5. Marvin Lewis is one of the most respected and obviously longest tenured head coaches in all of the NFL but the fans in Cincinnati are understandably hungry for post-season success. Is this Lewis' best team?

It might be, and they've been building toward this with a homegrown group that just so happens to be a healthy one through the first month. Of the 58 players on the roster, including reserve lists, 47 were either drafted or originally signed as undrafted free agents by the Bengals. Of the 47 homegrown Bengals, a total of 42 -- 20 on offense, 22 on defense -- were draft picks, tying the Packers for the most originally drafted players on an NFL roster. With specific regard to early picks, the Bengals have been pretty successful with seven of the 11 offensive starters selected by the team in the first two rounds, notably Green, a four-time Pro Bowler and the fourth overall pick in 2011.

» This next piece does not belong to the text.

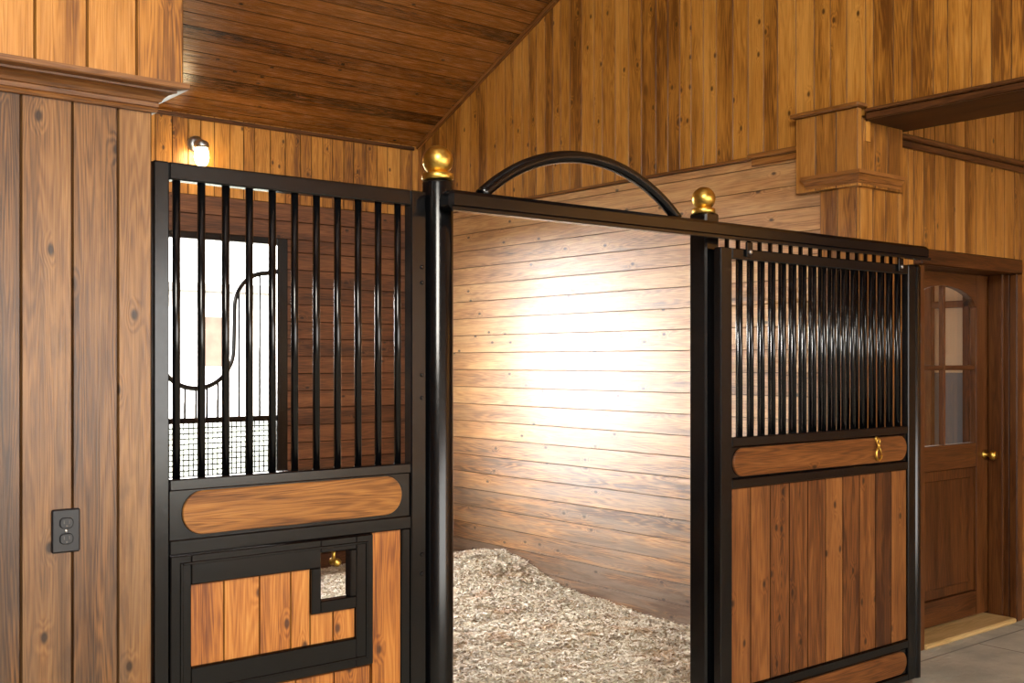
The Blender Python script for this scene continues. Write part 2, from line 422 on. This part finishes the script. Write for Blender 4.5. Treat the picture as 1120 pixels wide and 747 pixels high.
# passage wall with entry door
DX0, DX1, DY = 5.63, 6.672, 3.33
m = MB()
pw = lambda z0: (lambda a, b: m.box(a, b, DY, DY+.03, z0, 3.6, g=2, c=.004))
planks(m, 0, PX1-.04, DX0-.08, .112, pw(0), .1); planks(m, 0, DX0-.08, DX1+.07, .112, pw(2.22), .1); planks(m, 0, DX1+.07, 9.0, .112, pw(0), .1)
struct(m.build('wall_passage', M_pil), 'passage wall of vertical amber boards', 'wall')
m = MB(); m.box(PX1-.05, 9, DY-.04, DY, 2.80, 2.83, g=0, c=.008); m.box(PX1-.05, 9, DY-.02, DY, 2.76, 2.80, g=0, c=.006)
struct(m.build('trim_8', M_trimd))
m = MB(); planks(m, 1, -1, DY+3, .13, lambda a, b: m.box(XW+.3, 9.1, a, b, 3.6, 3.63, g=0))
struct(m.build('ceiling_passage', M_ceil))
m = MB(); planks(m, 1, -1, DY, .13, lambda a, b: m.box(9.0, 9.05, a, b, 0, 3.6, g=2))
struct(m.build('wall_passage_end', M_gable))
# entry door
d = thing('door_1', ((DX0+DX1)/2, DY+.16, .04), 'brown wooden door with arched four pane window', 'door'); struct(d)
m = MB()
m.box(DX0-.03, DX1+.075, DY-.02, DY+.03, 2.135, 2.225, g=0, c=.006)
m.box(DX1, DX1+.075, DY-.02, DY+.03, 0, 2.135, g=2, c=.006)
m.box(DX0-.085, DX0, DY-.02, DY+.03, 0, 2.135, g=2, c=.006)
m.box(DX1, DX1+.03, DY+.03, DY+.22, 0, 2.135, g=2); m.box(DX0-.03, DX0, DY+.03, DY+.22, 0, 2.135, g=2)
m.box(DX0-.03, DX1+.03, DY+.03, DY+.22, 2.135, 2.165, g=0)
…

What's more, the Bengals have found later-round gems in the draft. Eight starters were selected in the fourth round or later, including Atkins, a two-time All-Pro honoree and a fourth-round pick in 2010. The Bengals also have done reasonably well with undrafted players, particularly linebackers. Tackle leader Vincent Rey out of brain-training Duke went undrafted, signing with Bengals in 2010 as a college free-agent linebacker.